Depois de “Nanna...” ele produziu mais três obras, igualmente excomungadas por seus pares e igualmente dignas da atenção do público. Numa delas, o autor divide a vida humana em 3 etapas: a do sono contínuo, equivalente ao período que vai da concepção ao nascimento, outra, chamada de vida terrestre, cingida por um estado parcial de vigília, e o terceiro estado, denominado por ele de conhecimento integral, que só começaria após a morte.

“A alma recebe sensações, explicava ele, de maneira análoga a uma aranha que é alertada pela própria teia de influências externas. Com as plantas acontece o mesmo, seu sistema nervoso, oculto, deve ter similaridade com os nervos espirituais do universo, responsáveis pela interconexão dos corpos celestes, que não são sustentados por cordas colossais, mas graças a uma trama unificada de luz, gravidade e forças desconhecidas”.

Fechner pensava na conexão do cosmo com as plantas.

Depois de “Nana...” ele escreveria “Pequeno livro da vida após a morte”, “Anatomia comparada dos anjos” e “Zendavesta”. Nesse último, ele se antecipou à física quântica, argüindo serem os átomos centros de energia pura, integrantes de uma “hierarquia espiritual”.

Os mais caridosos de seus contemporâneos rotulavam seu trabalho de “uma visão idealista da realidade”.

Em sua busca, Fechner indagava: por que achar que uma planta tem menos sensação de fome ou sede que um bicho?

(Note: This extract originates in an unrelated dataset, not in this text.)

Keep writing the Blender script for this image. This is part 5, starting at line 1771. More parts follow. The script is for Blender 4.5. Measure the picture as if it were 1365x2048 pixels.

Lembrando a metodologia da ciência a qual se formara, o cientista-filósofo relatou com precisão acadêmica os sistemas de distribuição das espécies, dentre os quais um tipo particular de cogumelo que espera ser esmagado para produzir uma nuvem de pequenos esporos, que por fim são carregados a grande distancia pelos ventos, descreveu como o bordo ejeta sementes e observou como as árvores frutíferas induzem aves, animais e homens a espalharem suas sucessoras. Unindo o poético ao científico, o sábio alemão cogitou: não seria uma das finalidades dos humanos servir a vida vegetal, emitindo dióxido de carbono para as plantas e adubando-as com seus corpos após a morte?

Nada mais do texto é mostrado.